Geoffrey Bawa is Sri Lanka's most prolific and influential architect. His work has had tremendous impact upon architecture throughout Asia and is unanimously acclaimed by connoisseurs of architecture worldwide. Highly personal in his approach, evoking the pleasures of the senses that go hand in hand with the climate, landscape, and culture of ancient Ceylon, Bawa brings together an appreciation of the Western humanist tradition in architecture with needs and lifestyles of his own country. Although Bawa came to practice at the age of 38, his buildings over the last 25 or more years are widely acclaimed in Sri Lanka. The intense devotion he brings to composing his architecture in an intimate relationship with nature is witnessed by his attention to landscape and vegetation, the crucial setting for his architecture. His sensitivity to environment is reflected in his careful attention to the sequencing of space, the creation of vistas, courtyards, and walkways, the use of materials and treatment of details.
Bawa was born in 1919 in what was then the British colony of Ceylon. His father was a wealthy and successful lawyer, of Muslim and English parentage, while his mother was of mixed German, Scottish and Sinhalese descent. In 1938 he went to Cambridge to read English, before studying law in London, where he was called to the Bar in 1944. After World War II he joined a Colombo law firm, but he soon tired of the legal profession and in 1946 set off on two years of travel that took him through the Far East, across the United States and finally to Europe.

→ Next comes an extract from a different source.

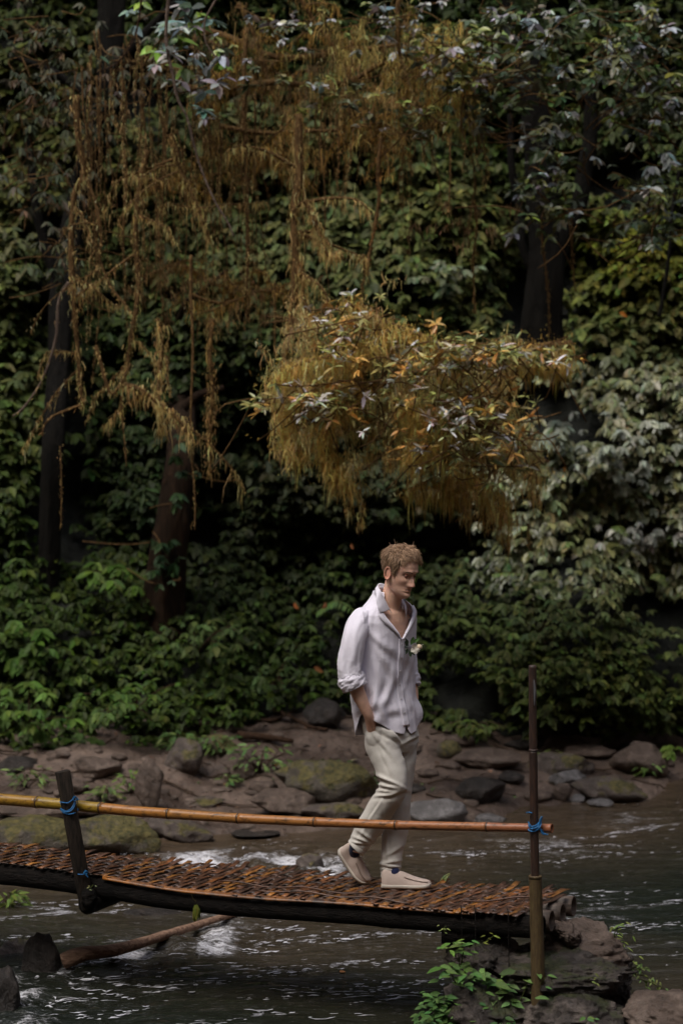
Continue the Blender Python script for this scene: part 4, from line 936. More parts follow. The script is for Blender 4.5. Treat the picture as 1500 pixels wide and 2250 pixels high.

In Italy he toyed with the idea of settling down permanently and resolved to buy a villa overlooking Lake Garda. He was now twenty-eight and had spent one-third of his life away from Ceylon. Not only had he become more and more European in outlook, but his ties to Ceylon were also weakening: both his parents were dead and he had disposed of the last of his Colombo property. The plan to buy an Italian villa came to nothing, however, and in 1948 he returned to Ceylon where he bought an abandoned rubber estate at Lunuganga, on the south-west coast between Colombo and Galle. His dream was to create an Italian garden from a tropical wilderness, but he soon found that his ideas were compromised by lack of technical knowledge. In 1951 he was apprenticed to H H Reid, the sole surviving partner of the Colombo architectural practice Edwards, Reid and Begg. When Reid died suddenly a year later Bawa returned to England and, after spending a year at Cambridge, enrolled as a student at the Architectural Association in London, where he is remembered as the tallest, oldest and most outspoken student of his generation.